Jurij, che è alto 1.90, serve bene ed è un giocatore a tutto campo con nette proprensioni offensive, è nato a Norimberga, in Germania, dove i genitori bielorussi hanno cercato la terra promessa e, a 4 anni, gli hanno messo in mano la prima racchetta, ma ha abbracciato la bandiera d’Austria, dove si è trasferito a 16 anni. Con una passione dichiarata per la Gran Bretagna, dalla fede calcistica per l’Arsenal, al torneo tennistico preferito, Wimbledon, transitando per l’inglese che parla fluentemente come il tedesco e il russo. Ma questo miscuglio di lingue e di culture non gli bastava, nella girandola della sua vita.

”Il 2018 è stato un anno brillante per me, ma il 2019 non lo so. Ho solo dimenticato come giocare a tennis e mi sono sentito un po’ perso. Così, ho fatto un sacco di cambiamenti”. A gennaio s’è affidato all’ex top 30 argentino (finalista in doppio a Wimbledon 1981), Javier Frana, mancino come lui, e ha scalato 200 posti in classifica: dal 362 di febbraio al 168 di marzo. “Ero convinto che nessuno mi conoscesse meglio di me stesso e che dunque le decisioni le decisioni migliori le avrei prese da solo. Invece, ascoltare le cose da un diverso punto di vista può fare molto bene e in questo mese ne ho avuto la prova. Accanto a me c’è un allenatore esperto e questo fa la differenza, soprattutto a livello mentale. Sono sempre stato convinto di essere un buon giocatore, il problema è che spesso non riuscivo ad esprimere il mio miglior tennis”.

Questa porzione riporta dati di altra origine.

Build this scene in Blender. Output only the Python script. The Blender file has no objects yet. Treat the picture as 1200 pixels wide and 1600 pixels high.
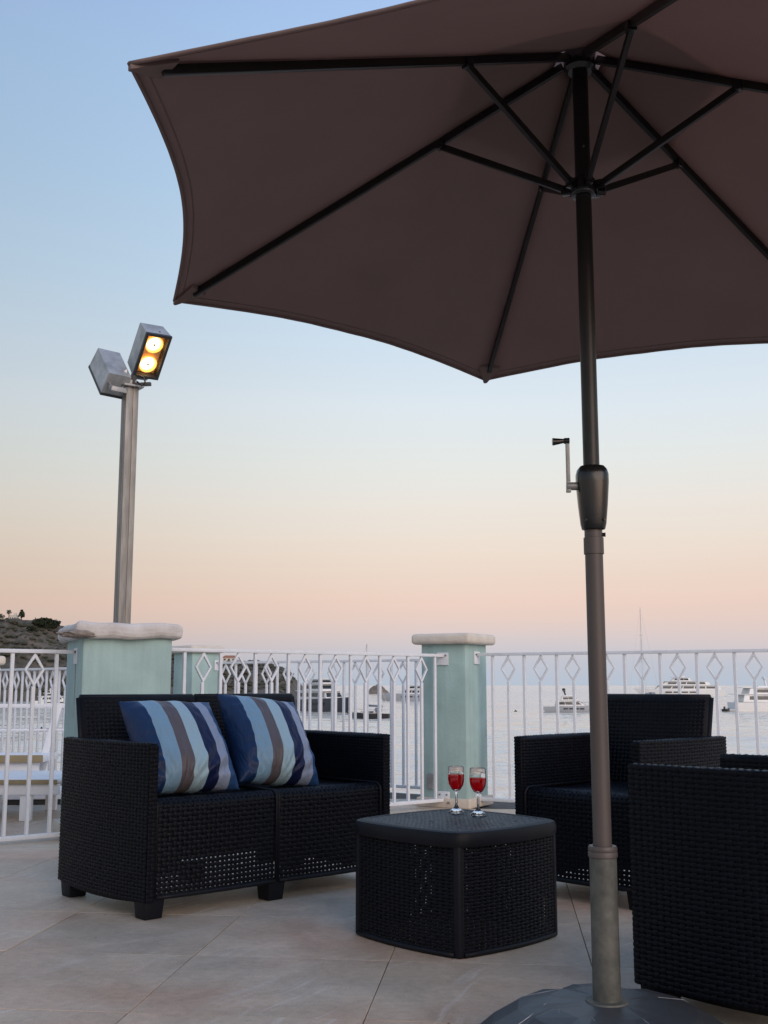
import bpy, bmesh, math, random
import numpy as np
from mathutils import Vector, Matrix
R = math.radians
random.seed(7)
rng = np.random.default_rng(11)
SC = bpy.context.scene
COL = SC.collection

# ------------------------------------------------------------------ camera
PITCH = 8.8776
cam = bpy.data.cameras.new('camera')
co = bpy.data.objects.new('camera', cam)
COL.objects.link(co)
co.location = (0, 0, 0.8)
co.rotation_euler = (R(90 + PITCH), 0, 0)
cam.sensor_fit = 'VERTICAL'
cam.sensor_height = 24.0
cam.lens = 24.0 * 1735 / 1600
cam.clip_start = 0.05
cam.clip_end = 60000
SC.camera = co

# ------------------------------------------------------------------ world: dusk sky facing away from the sunset
SUN_EL, SUN_AZ = R(26), R(150)      # the afterglow is behind the camera, to the right
W = bpy.data.worlds.new('World')
SC.world = W
W.use_nodes = True
nt = W.node_tree
nt.nodes.clear()
def lin(c):
    return tuple(((v / 255) / 12.92 if v / 255 <= .04045 else ((v / 255 + .055) / 1.055) ** 2.4) for v in c)
out = nt.nodes.new('ShaderNodeOutputWorld')
bg = nt.nodes.new('ShaderNodeBackground')
bg.inputs['Strength'].default_value = 1.0
tc = nt.nodes.new('ShaderNodeTexCoord')
sep = nt.nodes.new('ShaderNodeSeparateXYZ')
nt.links.new(tc.outputs['Generated'], sep.inputs[0])
ramp = nt.nodes.new('ShaderNodeValToRGB')
hz = nt.nodes.new('ShaderNodeTexNoise'); hz.inputs['Scale'].default_value = 2.2; hz.inputs['Detail'].default_value = 3
hmp = nt.nodes.new('ShaderNodeMapping'); hmp.inputs['Scale'].default_value = (1, 1, 7)
nt.links.new(tc.outputs['Generated'], hmp.inputs[0]); nt.links.new(hmp.outputs[0], hz.inputs['Vector'])
hm_ = nt.nodes.new('ShaderNodeMath'); hm_.operation = 'MULTIPLY_ADD'; hm_.inputs[1].default_value = .028; hm_.inputs[2].default_value = -.014
nt.links.new(hz.outputs['Fac'], hm_.inputs[0])
ha = nt.nodes.new('ShaderNodeMath'); ha.operation = 'ADD'
nt.links.new(sep.outputs['Z'], ha.inputs[0]); nt.links.new(hm_.outputs[0], ha.inputs[1])
nt.links.new(ha.outputs[0], ramp.inputs[0])
stops = [(0.0, (174, 187, 203)), (.018, (178, 187, 201)), (.041, (198, 190, 196)), (.058, (211, 191, 189)),
         (.075, (218, 193, 187)), (.097, (218, 198, 190)), (.13, (220, 207, 199)), (.165, (219, 213, 209)),
         (.20, (214, 217, 217)), (.24, (209, 217, 225)), (.28, (200, 213, 226)), (.34, (187, 208, 228)),
         (.42, (173, 200, 228)), (.50, (164, 193, 228)), (.56, (157, 185, 227)), (.75, (143, 172, 217)), (1.0, (132, 161, 209))]
el = ramp.color_ramp.elements
while len(el) > 1:
    el.remove(el[-1])
el[0].position = stops[0][0]; el[0].color = (*lin(stops[0][1]), 1)
for p_, c_ in stops[1:]:
    e = el.new(p_); e.color = (*lin(c_), 1)
# a little brighter toward the side the sun went down on
az = nt.nodes.new('ShaderNodeMapRange')
nt.links.new(sep.outputs['X'], az.inputs['Value'])
az.inputs['From Min'].default_value = -0.5; az.inputs['From Max'].default_value = 0.1
az.inputs['To Min'].default_value = 0.72; az.inputs['To Max'].default_value = 1.0
az.interpolation_type = 'SMOOTHSTEP'
mul = nt.nodes.new('ShaderNodeVectorMath'); mul.operation = 'SCALE'
nt.links.new(ramp.outputs[0], mul.inputs[0]); nt.links.new(az.outputs[0], mul.inputs['Scale'])
sky = nt.nodes.new('ShaderNodeTexSky')
sky.sky_type = 'NISHITA'; sky.sun_disc = False
sky.sun_elevation = R(1.5); sky.sun_rotation = SUN_AZ
sks = nt.nodes.new('ShaderNodeVectorMath'); sks.operation = 'SCALE'
nt.links.new(sky.outputs[0], sks.inputs[0]); sks.inputs['Scale'].default_value = 0.05
add = nt.nodes.new('ShaderNodeVectorMath'); add.operation = 'ADD'
nt.links.new(mul.outputs[0], add.inputs[0]); nt.links.new(sks.outputs[0], add.inputs[1])
nt.links.new(add.outputs[0], bg.inputs['Color'])
nt.links.new(bg.outputs[0], out.inputs['Surface'])

sun = bpy.data.lights.new('sun', 'SUN')
sun.energy = 1.5
sun.angle = R(50)
sun.color = (1.0, .80, .66)
so = bpy.data.objects.new('sun', sun)
COL.objects.link(so)
sd = Vector((math.sin(SUN_AZ) * math.cos(SUN_EL), math.cos(SUN_AZ) * math.cos(SUN_EL), math.sin(SUN_EL)))
so.rotation_euler = (-sd).to_track_quat('-Z', 'Y').to_euler()
so.location = (5, -8, 6)

SC.view_settings.view_transform = 'Standard'
SC.view_settings.look = 'None'
SC.view_settings.gamma = 1
SC.view_settings.use_curve_mapping = False
SC.view_settings.exposure = 0.10

# ------------------------------------------------------------------ helpers
def mat(name, col, rough=.6, metal=0, var=0, vscale=8, bump=0, bscale=60, spec=None, col2=None, stretch=None, detail=6, coord='Object'):
    m = bpy.data.materials.new(name); m.use_nodes = True
    n = m.node_tree; b = n.nodes['Principled BSDF']
    b.inputs['Base Color'].default_value = (*col, 1)
    b.inputs['Roughness'].default_value = rough
    b.inputs['Metallic'].default_value = metal
    if spec is not None: b.inputs['Specular IOR Level'].default_value = spec
    t = n.nodes.new('ShaderNodeTexCoord'); src = t.outputs[coord]
    if stretch:
        mp = n.nodes.new('ShaderNodeMapping'); mp.inputs['Scale'].default_value = stretch
        n.links.new(src, mp.inputs[0]); src = mp.outputs[0]
    if var or col2:
        nz = n.nodes.new('ShaderNodeTexNoise'); nz.inputs['Scale'].default_value = vscale; nz.inputs['Detail'].default_value = detail
        nz.inputs['Roughness'].default_value = .62
        n.links.new(src, nz.inputs['Vector'])
        r = n.nodes.new('ShaderNodeValToRGB'); n.links.new(nz.outputs['Fac'], r.inputs[0])
        r.color_ramp.elements[0].position = .32; r.color_ramp.elements[1].position = .68
        c2 = col2 or tuple(min(1, c * (1 + var)) for c in col)
        c1 = col if col2 else tuple(c * (1 - var) for c in col)
        r.color_ramp.elements[0].color = (*c1, 1); r.color_ramp.elements[1].color = (*c2, 1)
        n.links.new(r.outputs[0], b.inputs['Base Color'])
    if bump:
        nb = n.nodes.new('ShaderNodeTexNoise'); nb.inputs['Scale'].default_value = bscale; nb.inputs['Detail'].default_value = 5
        n.links.new(src, nb.inputs['Vector'])
        bp = n.nodes.new('ShaderNodeBump'); bp.inputs['Strength'].default_value = bump; bp.inputs['Distance'].default_value = .01
        n.links.new(nb.outputs['Fac'], bp.inputs['Height']); n.links.new(bp.outputs[0], b.inputs['Normal'])
    return m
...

Al resto, all’organizzazione generale di un tennista professionista, ci ha pensato Thiem, non Dominic, ma suo padre Wolfgang: “Lui e Javier mi danno una grande spinta, se sto zitto e li ascolto”.

Alto e potente, Jurij ha, da sempre, come idoli, Safin, Federer e Nadal. Ma ora si esalta nella scia di Thiem: “Grazie a lui, in Austria, c’è un’enorme nuova ondata di emozioni per il tennis. Vederlo vincere un torneo così importante come gli Us Open ha dato una grande motivazione a tutti gli altri tennisti della nazione. Siamo stati tutti molto felici per lui, questo mi aiuta psicologicamente e mi dice che devo ancora giocare il mio miglior tennis, devo continuare a migliorare la mia strada e continuare a lottare”.

Rodionov era già fuori di sé dopo aver superato le qualificazioni di Parigi, peraltro battendo al match decisivo Oefner, un delicatissimo derby: ”E’ irreale, quel che provo è difficile da descrivere, raggiungere per la prima volta il tabellone principale di un torneo del Grande Slam, mi dà la sensazione di aver fatto qualcosa di grande. Battere poi un compagno di allenamenti, uno col quale ho diviso tante cose, compresa una sana rivalità, rende tutto ancor più speciale. E mi rende ancor più felice di esserci riuscito”. Quanto si sente carico, oggi? “Non so che cosa potrò fare, e non so quando, tutto quello che so è che sono un combattente, amo questo sport e darò il meglio per raggiungere la cima”.